Benjamin Joinau of EHESS, Paris delivered a presentation entitled “The Sun and the Arrow: A Topo-myth Analysis of Pyongyang” that turned my head. Joinau utilized the core analytical tool box of psycho-geography while coupling it to an acute sense of space and place akin to the most urgent and forthright of an anthropologically minded activist: urban geographers.
Pyongyang lived and breathed in Joinau’s presentation, its histoire and terroire vibrating in conjoined narratological connection. Methodologically activated through a spatialization of Durrand’s diurnal and nocturnal mythodology via James Duncans’s socio-semiotoics, Joinau’s psycho-geographic reconfiguration of urban Pyongyang’s physical and spiritual axes was extraordinary. We watched and listened as he revisioned the construction and organization of the physical spaces of Pyongyang from those previous and historically familiar, grounded first in the needs and structures of the Yi dynasty, (“Pyongyang retained the dense and diversified fabric of its ancient origins….”) and secondarily in the co-option, ambition, and coloniality of Imperial Japan and submissive Chosun, through the disruption and destruction of war to new, more assertive re-orderings undertaken at the behest of revolution.

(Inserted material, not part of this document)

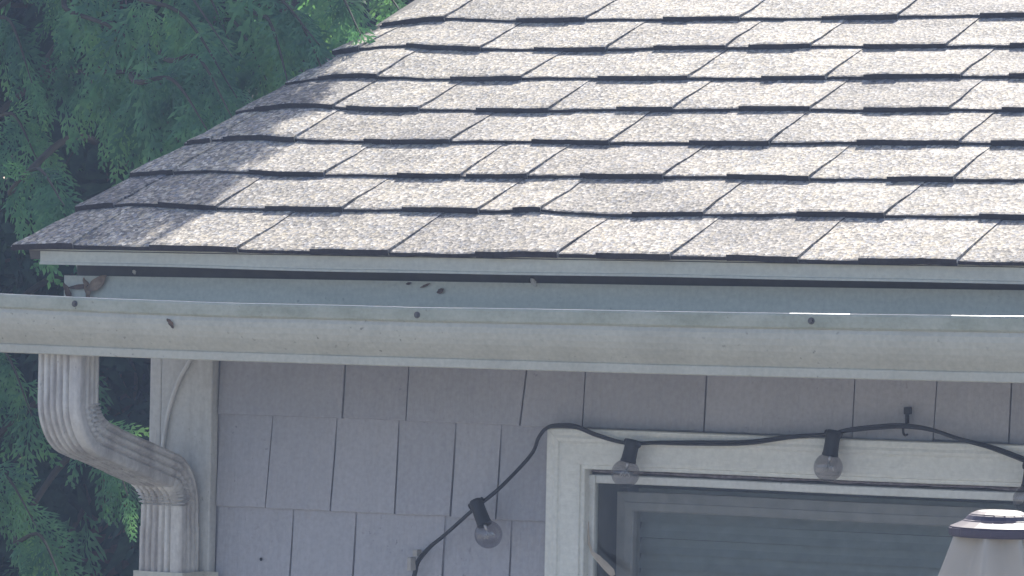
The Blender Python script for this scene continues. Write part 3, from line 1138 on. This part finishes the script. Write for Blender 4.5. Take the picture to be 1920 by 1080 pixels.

Pyongyang and North Korea’s revolution was to play out in its urban geography, ”etching the official ideology… into the city’s layout.” It was to be commemorated in monolith and edifice and writ large in monumentality. This was urban geography manifesting not only revolution and ambition, but inherently and almost primarily glory. Joinau has envisaged an urban landscape and landscapes of actuated, embedded, acute glorification. Here a geographic and “ideological polygon” form axes of orientation echoing what Joinau terms “the sun” and the arrow.” Pyongyang is thus seen as a city “… symbolically and politically under the… eye of the Father, the Sun on Earth.”
Joinau’s work through this intriguing interplay of symbol, semiotics, mythos, and cityscape provides a fascinating physical urban echo to Heonik Kwon and Byung-ho Chung’s more theoretic conceptualization of a North Korean politics of theatrics and charisma. Joinau has surely produced the vital kernel of what must be an absolutely key work of scholarship addressing the impact of politics and mythic narratology upon the physical landscapes of urban environment, twinning in the wake of Kwon and Chung, urban glory with charismatic rurality.
The piece can be found in the new issue of the Sungkyun Journal of East Asian Studies (part of SungkyunKwan University in Seoul’s Academy of East Asian Studies), edited by the esteemed Dutch Koreanist Boudewijn Walraven.